2.Davalı erkek vekili temyiz dilekçesinde özetle; Mahkeme tarafından kadın yararına tazminata hükmedilmesinin, dosya kapsamından kusur durumu, tarafların ekonomik ve sosyal durumları dikkate alındığında hatalı olduğu belirtilerek; kusur durumu ve tazminatlar yönünden kararın bozulmasına karar verilmesini talep etmiştir.
C. Gerekçe
1. Uyuşmazlık ve Hukuki Nitelendirme
Uyuşmazlık, bozmanın kapsamı dışında kalarak kesinleşen yönlere ilişkin temyiz itirazlarının incelenip incelenemeyeceği, kadın yararına hükmedilen tazminat miktarlarının uygun olup olmadığı, tazminatlara uygulanan faiz başlangıç tarihi noktasında toplanmaktadır.
2. İlgili Hukuk
6100 sayılı Kanun'un geçici 3 üncü maddesinin ikinci fıkrası atfıyla uygulanmasına devam olunan mülga 1086 sayılı Hukuk Usulü Muhakemeleri Kanunu'nun (1086 sayılı Kanun) 428 inci maddesi ile 439 uncu maddesinin ikinci fıkrası; 4721 sayılı Kanun’un 4 üncü maddesi, 174 üncü maddesinin birinci ve ikinci fıkraları; 6098 sayılı Kanunu'nun 50 nci ve 51 inci maddeleri.
3. Değerlendirme
1.Mahkemelerin nihai kararlarının bozulması 6100 sayılı Kanun'un geçici 3 üncü maddesinin ikinci fıkrası atfıyla uygulanmasına devam olunan mülga 1086 sayılı Kanun'un 428 inci maddesi ile 439 uncu maddesinin ikinci fıkrasında yer alan sebeplerden birinin varlığı hâlinde mümkündür.
2.Temyizen incelenen Mahkeme kararında ve kararın gerekçesinde hukuk kurallarının somut olaya uygulanmasında bir isabetsizlik bulunmadığı, Mahkemece bozma kararı gereğince hüküm verilmiş olduğu, bozmaya uyulmakla karşı taraf yararına kazanılmış hak durumunu oluşturan yönlerin ve kesinleşen yönlerin yeniden incelenmesinin hukuken mümkün bulunmadığı anlaşılmakla; tarafların aşağıdaki paragrafların kapsamı dışında kalan temyiz itirazları yerinde görülmemiştir.
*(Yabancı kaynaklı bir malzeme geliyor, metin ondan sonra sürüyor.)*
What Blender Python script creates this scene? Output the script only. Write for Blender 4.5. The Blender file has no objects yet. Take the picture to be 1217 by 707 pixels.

3.Tarafların tespit edilen ekonomik ve sosyal durumlarına, boşanmaya yol açan olaylardaki kusur derecelerine, paranın alım gücüne, ihlal edilen mevcut ve beklenen menfaatlerin kapsamı ile kişilik haklarına yapılan saldırının ağırlığına nazaran, kadın yararına hükmolunan maddî ve manevî tazminat az olup, bozma ilamının amacına uygun bulunmamıştır. 4721 sayılı Kanun'un 4 üncü maddesi ile 6098 sayılı Kanun'un 50 nci ve 51 inci madde hükümlerinde düzenlenen hakkaniyet kuralları ile 174 üncü maddesinin birinci ve ikinci fıkraları nazara alınarak, daha uygun miktarda maddî ve manevî tazminat takdiri gerekirken, yazılı şekilde hüküm kurulması doğru görülmemiş ve bozmayı gerektirmiştir.
4.Davacı kadın, dilekçelerin karşılıklı verilmesi aşamasında açıkca maddî ve manevî tazminatlar için yasal faiz uygulanmasını talep etmemiştir. 6100 sayılı Kanunu'nun 26 ncı maddesi hükmü uyarınca hâkim, tarafların talep sonuçlarıyla bağlıdır; ondan fazlasına veya başka bir şeye karar veremez. Mahkemece, davacı kadının tazminat isteklerine faiz talebi bulunmadığı halde, kadın yararına takdir edilen tazminatlara yasal faiz uygulanması doğru görülmemiş bozmayı gerektirmiştir.
VI. KARAR
Açıklanan sebeplerle;
1.Temyiz olunan Mahkeme kararının kadın yararına hükmedilen tazminatların miktarları ve tazminatlara uygulanan faiz yönünden BOZULMASINA,
2.Yukarıda (2) numaralı paragrafta belirtildiği üzere taraf vekillerinin diğer temyiz itirazlarının reddi ile kararın bozma kapsamı dışında kalan temyize konu bölümlerinin ONANMASINA,
Duruşma için takdir olunan 8.400,00 TL. vekâlet ücretinin davalıdan alınıp davacıya verilmesine,
Peşin alınan harcın istek halinde yatıranlara iadesine,
Dosyanın mahkemesine gönderilmesine,
Kararın tebliğinden itibaren 15 gün içinde karar düzeltme yolu açık olmak üzere ,
20.06.2023 tarihinde oy birliğiyle karar verildi.